I’ve only ever heard of FHS or XDG. Due to the free nature of linux distros, there is no central authority on how they are to be set up, and so there is no difference between those two options in terms of authority. Standards (which XDG is, colloquially) are followed based on popularity.
Yeah, I fully get that. The post and comments were very specific about how if you dont follow XDG, you’re fucking up, while only generally saying that “everything would be better if everyone followed the same standard.”
I pointed out that there are several standards and asked for a unique reason why XDG was the best to use.
I still haven’t heard one, which is fine, but it undermines the “If youre not using, XDG youre a idiot” tone of the post and comments.
I think the logic is that it’s the most used, so to avoid seriously competing standards, it’s better to stick with it.
For me personally I just hate that I do not know where to find configs, especially when using a dotfiles repo, it becomes harder than if they’re all available under a common path.
Better organization and backup / restore. For example if you want to restore config files but don’t want to move over the large “.local” folder, applications that write to $HOME will create diifculty.
But what’s the difference?
I can only imagine someone asking this if they a) don’t use the terminal except if Stackexchange says they should and b) have yet to try and cleanup a system that’s acquired cruft over a few years. If you don’t care about it, then let me flip that around and ask why you care if people use XDG? The people who care about it are the people in the spaces that concern it.
Off the top of my head this matters because:
- it’s less clutter, especially if you’re browsing your system from terminal
- it’s a single, specified place for user specific configs, session cache, application assets, etc. Why wouldn’t such important foundational things required for running apps not be in a well defined specification? Why just dump it gracelessly in the user’s root folder outside of pure sloppy laziness?
- it makes uninstalling apps easier
- it makes maintenance easier
- it makes installing on new machines easier
It’ll be in /home anyways and I heard BSD had some issues with something that could be XDG.
🙄
Weird to me that you apparently think the only way of viewing files is in a terminal
It’s weird to me that you think I think that. I do primarily browse files by terminal, but not always. Before I got into heavy terminal use I was a power user of Nemo. In any case, dumping everything in /home does not make for a better gui file browsing experience, either
The implication seemed to be “if you don’t care exactly where all your files are you must not use terminal”. Which I still don’t get. Just about anyone who would even be in a community like this uses terminal a lot anyway.
Someone asking a question doesnt merit the insult of saying they “would never ask if they used a terminal.” I have no particular dog in this fight, but not being a dick isn’t that hard.

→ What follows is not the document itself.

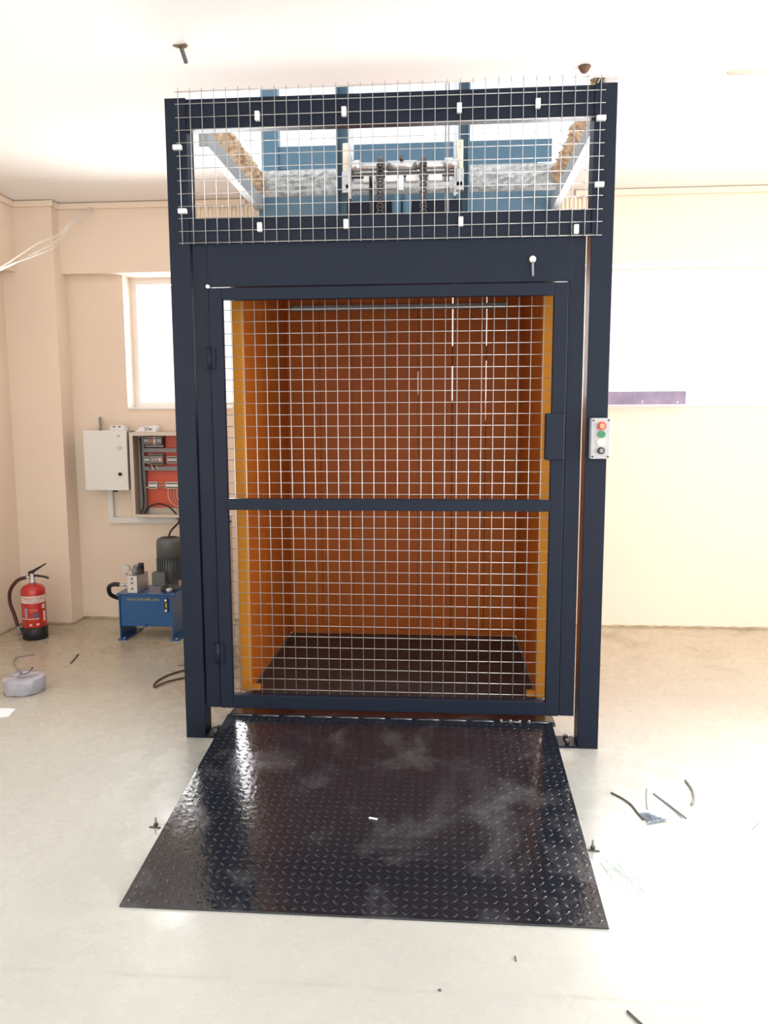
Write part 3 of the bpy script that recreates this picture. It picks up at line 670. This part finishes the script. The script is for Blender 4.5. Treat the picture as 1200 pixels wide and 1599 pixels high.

It may actually be the best now, but so were the 14 others that came before it. Your stated reasons are the same reasons as everyone agreeing to use any other standard. Consistency, predictability, automation,ease of backup/restore, etc.

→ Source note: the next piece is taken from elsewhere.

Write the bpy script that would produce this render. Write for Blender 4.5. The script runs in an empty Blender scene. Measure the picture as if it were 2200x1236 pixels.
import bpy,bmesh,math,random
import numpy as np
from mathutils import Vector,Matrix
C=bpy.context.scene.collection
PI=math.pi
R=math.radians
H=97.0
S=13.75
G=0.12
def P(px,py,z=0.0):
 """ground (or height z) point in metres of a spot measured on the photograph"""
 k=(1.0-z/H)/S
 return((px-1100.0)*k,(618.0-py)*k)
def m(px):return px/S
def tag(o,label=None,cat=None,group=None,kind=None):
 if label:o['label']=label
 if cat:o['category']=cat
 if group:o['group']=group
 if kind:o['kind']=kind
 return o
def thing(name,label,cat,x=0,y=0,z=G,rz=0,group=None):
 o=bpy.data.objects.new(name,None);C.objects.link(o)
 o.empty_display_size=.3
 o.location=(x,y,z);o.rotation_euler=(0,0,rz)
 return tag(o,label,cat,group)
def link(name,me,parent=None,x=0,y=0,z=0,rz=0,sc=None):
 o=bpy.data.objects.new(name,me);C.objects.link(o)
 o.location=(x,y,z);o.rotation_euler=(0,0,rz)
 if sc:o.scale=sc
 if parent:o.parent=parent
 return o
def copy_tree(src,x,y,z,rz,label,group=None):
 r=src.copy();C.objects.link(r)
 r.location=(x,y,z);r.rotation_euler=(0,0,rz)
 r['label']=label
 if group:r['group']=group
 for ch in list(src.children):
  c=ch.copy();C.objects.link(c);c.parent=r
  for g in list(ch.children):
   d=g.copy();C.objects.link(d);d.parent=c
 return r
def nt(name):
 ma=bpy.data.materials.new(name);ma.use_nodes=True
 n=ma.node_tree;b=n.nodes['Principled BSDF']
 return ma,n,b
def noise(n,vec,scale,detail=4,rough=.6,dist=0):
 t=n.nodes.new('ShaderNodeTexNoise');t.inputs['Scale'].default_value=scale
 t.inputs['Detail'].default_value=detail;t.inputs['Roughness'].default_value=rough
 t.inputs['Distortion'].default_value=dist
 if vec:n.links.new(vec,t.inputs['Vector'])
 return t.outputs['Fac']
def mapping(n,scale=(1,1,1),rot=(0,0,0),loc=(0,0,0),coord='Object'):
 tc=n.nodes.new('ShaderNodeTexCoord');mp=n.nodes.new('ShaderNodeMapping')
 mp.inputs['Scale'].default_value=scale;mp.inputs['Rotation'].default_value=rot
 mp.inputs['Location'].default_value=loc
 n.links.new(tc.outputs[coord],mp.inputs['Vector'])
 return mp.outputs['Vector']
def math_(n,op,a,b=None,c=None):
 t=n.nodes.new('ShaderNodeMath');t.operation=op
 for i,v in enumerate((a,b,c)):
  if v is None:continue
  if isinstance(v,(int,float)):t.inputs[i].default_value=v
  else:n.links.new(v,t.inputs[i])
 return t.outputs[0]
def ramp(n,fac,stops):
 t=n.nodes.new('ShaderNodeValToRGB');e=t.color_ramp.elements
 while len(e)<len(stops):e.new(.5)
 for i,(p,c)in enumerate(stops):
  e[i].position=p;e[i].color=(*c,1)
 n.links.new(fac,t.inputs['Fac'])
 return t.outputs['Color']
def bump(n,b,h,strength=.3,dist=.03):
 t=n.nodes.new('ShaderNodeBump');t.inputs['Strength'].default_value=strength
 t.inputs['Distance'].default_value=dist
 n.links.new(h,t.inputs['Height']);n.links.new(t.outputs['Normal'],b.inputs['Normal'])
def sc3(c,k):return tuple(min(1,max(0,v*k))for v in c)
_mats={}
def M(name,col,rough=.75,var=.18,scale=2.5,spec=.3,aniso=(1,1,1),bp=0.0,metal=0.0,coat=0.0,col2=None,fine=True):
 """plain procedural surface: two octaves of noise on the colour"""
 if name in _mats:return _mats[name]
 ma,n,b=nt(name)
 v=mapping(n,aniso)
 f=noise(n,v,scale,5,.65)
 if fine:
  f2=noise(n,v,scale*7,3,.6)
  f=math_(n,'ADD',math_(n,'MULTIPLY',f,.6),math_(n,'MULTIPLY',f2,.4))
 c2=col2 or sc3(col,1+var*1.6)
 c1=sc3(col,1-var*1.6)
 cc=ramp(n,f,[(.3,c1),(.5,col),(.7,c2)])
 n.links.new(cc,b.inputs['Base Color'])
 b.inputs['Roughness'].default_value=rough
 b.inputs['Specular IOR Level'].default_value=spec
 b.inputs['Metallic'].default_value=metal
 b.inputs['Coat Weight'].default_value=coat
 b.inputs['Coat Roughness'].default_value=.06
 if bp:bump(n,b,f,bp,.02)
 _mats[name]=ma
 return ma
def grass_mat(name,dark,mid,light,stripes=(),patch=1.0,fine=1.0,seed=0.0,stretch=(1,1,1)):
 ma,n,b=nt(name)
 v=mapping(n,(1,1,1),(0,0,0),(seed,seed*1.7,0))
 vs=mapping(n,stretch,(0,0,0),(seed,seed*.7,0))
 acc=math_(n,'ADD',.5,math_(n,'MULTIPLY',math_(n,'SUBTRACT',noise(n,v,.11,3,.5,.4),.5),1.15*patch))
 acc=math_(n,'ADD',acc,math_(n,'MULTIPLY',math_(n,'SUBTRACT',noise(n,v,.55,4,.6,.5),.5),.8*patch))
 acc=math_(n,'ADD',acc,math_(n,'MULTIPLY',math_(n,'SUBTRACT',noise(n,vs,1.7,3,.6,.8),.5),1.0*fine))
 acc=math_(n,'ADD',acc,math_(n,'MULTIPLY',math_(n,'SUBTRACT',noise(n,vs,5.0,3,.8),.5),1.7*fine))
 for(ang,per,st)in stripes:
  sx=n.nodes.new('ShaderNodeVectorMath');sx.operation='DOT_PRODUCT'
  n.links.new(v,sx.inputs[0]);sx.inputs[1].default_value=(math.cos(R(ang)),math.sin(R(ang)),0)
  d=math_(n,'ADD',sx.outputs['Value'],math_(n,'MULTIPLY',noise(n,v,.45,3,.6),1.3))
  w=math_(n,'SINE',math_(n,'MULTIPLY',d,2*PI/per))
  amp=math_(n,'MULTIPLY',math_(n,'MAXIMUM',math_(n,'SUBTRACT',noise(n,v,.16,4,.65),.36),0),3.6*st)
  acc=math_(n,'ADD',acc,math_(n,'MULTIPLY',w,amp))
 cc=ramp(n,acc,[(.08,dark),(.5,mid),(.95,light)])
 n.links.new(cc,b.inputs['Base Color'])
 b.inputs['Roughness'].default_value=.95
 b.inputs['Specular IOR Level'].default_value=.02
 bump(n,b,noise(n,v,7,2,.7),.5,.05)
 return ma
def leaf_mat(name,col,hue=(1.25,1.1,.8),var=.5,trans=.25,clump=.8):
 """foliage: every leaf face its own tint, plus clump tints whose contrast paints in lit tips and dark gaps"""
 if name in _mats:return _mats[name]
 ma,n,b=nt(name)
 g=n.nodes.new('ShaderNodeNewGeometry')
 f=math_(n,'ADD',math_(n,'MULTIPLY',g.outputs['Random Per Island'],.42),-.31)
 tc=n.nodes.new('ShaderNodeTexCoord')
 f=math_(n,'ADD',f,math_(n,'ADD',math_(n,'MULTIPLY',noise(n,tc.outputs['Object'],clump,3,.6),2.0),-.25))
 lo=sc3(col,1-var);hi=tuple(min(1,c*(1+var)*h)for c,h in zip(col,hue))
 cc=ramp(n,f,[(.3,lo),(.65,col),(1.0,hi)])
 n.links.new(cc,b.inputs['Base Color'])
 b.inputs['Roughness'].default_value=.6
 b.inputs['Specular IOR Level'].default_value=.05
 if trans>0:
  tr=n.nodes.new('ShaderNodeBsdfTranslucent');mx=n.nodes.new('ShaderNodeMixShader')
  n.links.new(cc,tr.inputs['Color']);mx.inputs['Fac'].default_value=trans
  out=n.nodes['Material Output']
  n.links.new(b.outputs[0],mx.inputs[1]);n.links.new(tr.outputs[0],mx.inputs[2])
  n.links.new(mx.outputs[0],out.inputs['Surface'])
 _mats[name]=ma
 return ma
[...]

What sets this standard apart from all the rest? Based on their own description, they aren’t even an official standard, just one in “very active” use.
So why this, specifically? Just because its what you’re already doing?

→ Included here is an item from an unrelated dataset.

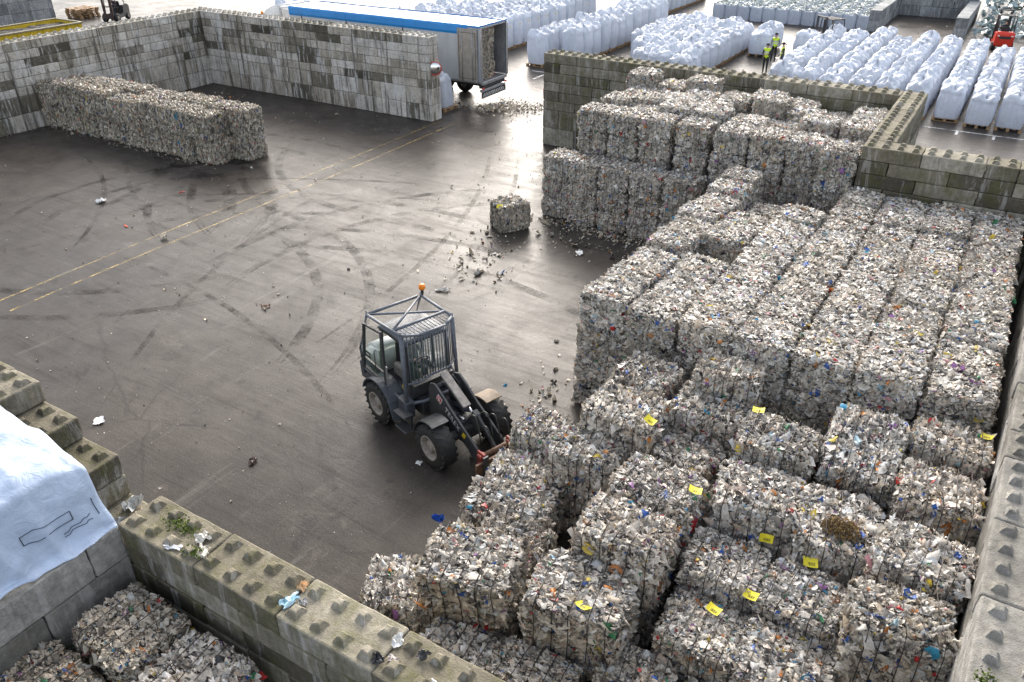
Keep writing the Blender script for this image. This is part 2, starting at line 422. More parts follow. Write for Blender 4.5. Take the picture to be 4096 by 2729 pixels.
# far bunkers
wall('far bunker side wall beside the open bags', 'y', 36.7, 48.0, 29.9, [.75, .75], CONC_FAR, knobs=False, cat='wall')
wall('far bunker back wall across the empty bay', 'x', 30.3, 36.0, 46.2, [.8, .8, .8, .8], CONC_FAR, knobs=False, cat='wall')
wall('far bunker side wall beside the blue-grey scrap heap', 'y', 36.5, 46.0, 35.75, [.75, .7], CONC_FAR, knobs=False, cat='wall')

# ------------------------------------------------------------------ flakes and bales
def flake_arrays(P, N, T, L, W, rng, curl=.25):
    """P centres, N normals, T tangents (n,3); returns verts (n,9,3): a rounded, crumpled 2x2 patch"""
    B = np.cross(N, T); B /= np.linalg.norm(B, axis=1, keepdims=True) + 1e-9
    T = np.cross(B, N)
    n = len(P); V = np.zeros((n, 9, 3))
    k = 0
    cu = rng.normal(0, curl, n) * L; cv = rng.normal(0, curl, n) * W
    for i in (-1, 0, 1):
        for j in (-1, 0, 1):
            c = .64 if i and j else 1
            u = (i * .5 * c * rng.uniform(.72, 1.15, n) + rng.uniform(-.07, .07, n)) * L
            w = (j * .5 * c * rng.uniform(.6, 1.2, n) + rng.uniform(-.07, .07, n)) * W
            z = cu * (.5 - abs(i)) + cv * (.5 - abs(j)) + rng.normal(0, .09, n) * W
            V[:, k] = P + T * u[:, None] + B * w[:, None] + N * z[:, None]
            k += 1
    return V

def flakes_mesh(V, name, mats, core=None):
    n = len(V); verts = V.reshape(-1, 3)
    base = (np.arange(n) * 9)[:, None]
    F = np.concatenate([base + np.array([q]) for q in ([0, 1, 4, 3], [1, 2, 5, 4], [3, 4, 7, 6], [4, 5, 8, 7])])
    me = bpy.data.meshes.new(name)
    nv0 = 0; cf = []
    if core is not None:
        cv, cf = core; verts = np.concatenate([verts, cv]); nv0 = n * 9
    allf = [tuple(f) for f in F.tolist()] + [tuple(i + nv0 for i in f) for f in cf]
    me.from_pydata(verts.tolist(), [], allf)
    for m in mats: me.materials.append(m)
    mi = np.zeros(len(allf), dtype=np.int32); mi[len(F):] = 1 if len(mats) > 1 else 0
    me.polygons.foreach_set('material_index', mi)
    me.polygons.foreach_set('use_smooth', np.ones(len(allf), dtype=bool))
    me.update(); return me

def bale_mesh(seed, n, style, dims=(1.16, 1.16, .78), mats=None, size=1.0):
    """a pressed bale: lumpy core with thousands of film scraps; base at z=0"""
    rng = np.random.default_rng(seed)
    dx, dy, dz = dims
    t = bmesh.new(); bmesh.ops.create_cube(t, size=1)
    bmesh.ops.subdivide_edges(t, edges=t.edges[:], cuts=13, use_grid_fill=True)
    def shape(p):
        q = Vector((p[0] * dx, p[1] * dy, p[2] * dz))
        k = 1 - .07 * (abs(2 * p[0]) ** 6 * abs(2 * p[1]) ** 6 + abs(2 * p[0]) ** 6 * abs(2 * p[2]) ** 6 + abs(2 * p[1]) ** 6 * abs(2 * p[2]) ** 6)
        q *= .55 * k + .45
        if style == 'loose' and abs(p[0]) < .49: q.z -= (.5 + .5 * math.cos(2 * math.pi * q.x / .21)) ** 4 * .035 * (1 if p[2] > .3 else 0); q.y += (.5 + .5 * math.cos(2 * math.pi * q.x / .21)) ** 4 * .03 * (1 if p[1] < -.3 else 0)
        return q + noise.noise_vector(q * 2.6 + Vector((seed * 3.7, 1, 2))) * .045 + noise.noise_vector(q * 8 + Vector((seed * 1.7, 4, 2))) * .018
    for v in t.verts: v.co = shape(v.co) * .965
    t.verts.index_update()
    core = (np.array([v.co[:] for v in t.verts]) + [0, 0, dz / 2], [[v.index for v in f.verts] for f in t.faces]); t.free()
    faces = [((0, 0, 1), .30), ((0, -1, 0), .25), ((1, 0, 0), .19), ((-1, 0, 0), .15), ((0, 1, 0), .11)]
    P, N, T, L, W = [], [], [], [], []
    for nv, frac in faces:
        m = int(n * frac); nv = np.array(nv, float); ax = int(np.argmax(np.abs(nv)))
        uv = rng.uniform(-.5, .5, (m, 3)); uv[:, ax] = nv[ax] * .5
        pts = np.array([shape(Vector(p))[:] for p in uv])
        pts += nv * rng.normal(.004, .016, m)[:, None]
        top = ax == 2
        nn = nv + rng.normal(0, .17 if top else .33, (m, 3))
        tt = rng.normal(0, 1, (m, 3))
        if style == 'strata':
            if top: tt = tt * .28 + np.array([1, 0, 0]); nn = nv + rng.normal(0, .12, (m, 3)) + np.outer(rng.normal(0, .24 if seed < 6 else .62, m), [0, 1, 0])
            else: tt = tt * .45 + np.cross(nv, [0, 0, 1])
        elif style == 'upright':
            if not top: tt = tt * .4 + np.array([0, 0, 1])
        else:
            if top: tt = tt * .8 + np.array([1, 0, 0])
        nn /= np.linalg.norm(nn, axis=1, keepdims=True)
        l = np.clip(rng.lognormal(math.log(.052), .6, m), .02, .22) * size * (1.15 if not top else 1)
        w = l * rng.uniform(.32, .85, m)
        P.append(pts); N.append(nn); T.append(tt); L.append(l); W.append(w)
    for nv, frac in faces:
        # broad sheets of film pressed flat into the face
        m = int((170 if style != 'upright' else 60) * frac); nv = np.array(nv, float); ax = int(np.argmax(np.abs(nv)))
        uv = rng.uniform(-.36, .36, (m, 3)); uv[:, ax] = nv[ax] * .5
        pts = np.array([shape(Vector(p))[:] for p in uv]) + nv * rng.normal(.012, .012, m)[:, None]
        nn = nv + rng.normal(0, .16, (m, 3)); nn /= np.linalg.norm(nn, axis=1, keepdims=True)
        l = rng.uniform(.13, .30, m)
        P.append(pts); N.append(nn); T.append(rng.normal(0, 1, (m, 3)) + np.array([1.2, 0, 0]) * (ax == 2)); L.append(l); W.append(l * rng.uniform(.3, .7, m))
    P, N, T, L, W = map(np.concatenate, (P, N, T, L, W))
    V = flake_arrays(P, N, T, L, W, rng) + np.array([0, 0, dz / 2])
    # scraps sticking out around the edges
    return flakes_mesh(V, 'plastic_bale', mats or [FILM_M, CORE], core)

BALE = {
    'strata': [bale_mesh(s, 4600, 'strata', size=.9) for s in (1, 2, 3, 4, 5)],
    'edges': [bale_mesh(s, 4200, 'strata', size=1.0) for s in (7, 8)],
    'loose': [bale_mesh(s, 6400, 'loose') for s in (11, 12, 13, 14, 15, 16)],
    'upright': [bale_mesh(s, 4400, 'upright', size=.85, mats=[FILM_GREY, CORE]) for s in (21, 22, 23)],
}
BD = (1.16, 1.16, .78)
WIREMESH = None
def wire_mesh():
    mb = MB(); a, h, o = .585, .395, .045
    pts = []
    for (sy, sz) in ((-1, -1), (-1, 1), (1, 1), (1, -1)):
        y, z = sy * a, sz * h
        if (sy, sz) in ((-1, -1), (1, 1)): seq = ((y + 0, z - sz * .08), ) ; 
        pts += [(0, sy * (a - .05), z + sz * o), (0, sy * (a + o), sz * (h - .05))] if sy * sz < 0 and False else []
    ring = [(-a + .05, h + o + .012), (-.2, h + o + .008), (.2, h + o + .008), (a - .05, h + o + .012), (a + o, h - .05), (a + o - .01, 0), (a + o, -h + .05), (a - .05, -h), (-a + .05, -h), (-a - o, -h + .05), (-a - o + .01, 0), (-a - o, h - .05)]
    mb.tube([(.006 * math.sin(i * 2.1), y, z + .39) for i, (y, z) in enumerate(ring)], .0068, 5, closed=True)
    return mb.mesh('baling_wire', WIRE)
WIREMESH = wire_mesh()
TAGMESH = None
def tag_meshes():
    mb = MB()
    for i in range(5):
        x0, x1 = -.10 + .04 * i, -.06 + .04 * i
        f = lambda x: .02 + .9 * (x + .02) ** 2 * 3
        mb.quad([(x0, -.065, f(x0)), (x1, -.07, f(x1)), (x1, .07, f(x1) + .015), (x0, .065, f(x0) + .015)])
    t = mb.mesh('paper_tag', PAPER)
    mb = MB()
    for i in range(9):
        x = -.035 + i * .011; w = .0026 + .002 * (i % 3)
        z = .02 + .9 * (x + .02) ** 2 * 3 + .006
        mb.quad([(x, -.045, z), (x + w, -.045, z), (x + w, 0, z + .008), (x, 0, z + .008)])
    return t, mb.mesh('barcode', INK)
TAGM, BARM = tag_meshes()

nbale = 0
def bale(x, y, z, d, yaw=0, style='strata', label='', group='', wires=0, tilt=(0, 0), var=None, flip=None):
    """d = (lx, ly, h)"""
    global nbale; nbale += 1
    rnd = random.Random(nbale * 77 + 5)
    ms = BALE[style]; m = ms[rnd.randrange(len(ms)) if var is None else var % len(ms)]
    root = link('plastic_bale', m, None, (x, y, z), (tilt[0], tilt[1], yaw), (d[0] / BD[0], d[1] / BD[1], d[2] / BD[2]))
    tag(root, label, 'bale', group)
    for i in range(wires):
        link('baling_wire', WIREMESH, root, (-.42 + .21 * i if wires > 4 else -.315 + .21 * i + rnd.uniform(-.03, .03), 0, 0), (0, 0, rnd.uniform(-.06, .06)), (1, 1, 1))
    return root

def put_tag(root, wx, wy, wz, rz=0, tilt=(0, 0), s=1.0):
    bpy.context.view_layer.update()
    m = Matrix.Translation((wx, wy, wz)) @ Matrix.Rotation(rz, 4, 'Z') @ Matrix.Rotation(tilt[0], 4, 'X') @ Matrix.Rotation(tilt[1], 4, 'Y') @ Matrix.Scale(s, 4)
    t = link('paper_tag', TAGM, root); loc = root.matrix_basis.inverted() @ m
    t.matrix_local = loc; tag(t, 'bright yellow paper tag with barcode')
    link('barcode', BARM, t)

jr = random.Random(99)
J = lambda s: jr.uniform(-s, s)

# left long row: two lines of bales, two layers
for line, yc, nam in ((0, -9.62, 'front'), (1, -8.42, 'rear')):
    for i in range(11):
        for lay in (0, 1):
            xx = .22 + 1.13 * i + (.75 if line else 0)
            if line and lay == 0 and i < 9: continue
            bale(xx + J(.03), yc + J(.05), lay * 1.05, (1.09, 1.13, (1.06 + J(.02)) if not lay else 1.06 + J(.09)), J(.025), 'upright',
                 f'bale in long row by left wall, {nam} line, {"top" if lay else "bottom"} layer, {ORD[i]} from left', 'bales in the long row in the left bay')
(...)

Someone asking a question doesnt merit the insult of saying they “would never ask if they used a terminal.” I have no particular dog in this fight, but not being a dick isn’t that hard.
This is true, and something that I’m working on. For some reason my brain is uncharitable in these situations and I interpret it not as a simple question but a sarcastically hostile put down in the form of a question. In this case, “Why would you be dumb and not just put things in /home”. That really is a silly interpretation of the OP question, so I apologize.
As to using this standard, just because this is your preferred standard, doesnt mean its the only standard.
Sure, but the OP was essentially asking “Why isn’t dumping everything into a user’s /home the standard? Why are you advocating for something different?”
Based on their own description, they aren’t even an official standard, just one in “very active” use.
There are a LOT of “unofficial standards” that are very impactful. System D can be considered among those. The page you link to does talk about a lot of specifications, but it also says that a lot of them are already under the XDG specification or the reason for XDG is to bring such a scheme under a single specification, i.e. XDG.
So why this, specifically? Just because its what you’re already doing?
- yes I do use it, so I am definitely biased in that regard
- it bring a bunch of disparate mostly abandoned specification into a single, active one
- it’s the active specification that has learned from past attempts
This would just further complicate things for me. It assumes that 1) the system even has a windowing system/desktop environment or 2) all the installed software is XDG-aware. Most of the time I’m fiddling with headless environments.
The spec doesn’t make those assumptions at all, idk where that’s coming from.
I have headless machines with XDG vars configured and ones without them. XDG compliant software works in either case, but I’m less likely to use a piece of software that clutters my $HOME.
Whatever happened to Linux being all about choice? Do you want that or not?
حق
Are there abstractions available around the XDG specifications to resolve the proper paths?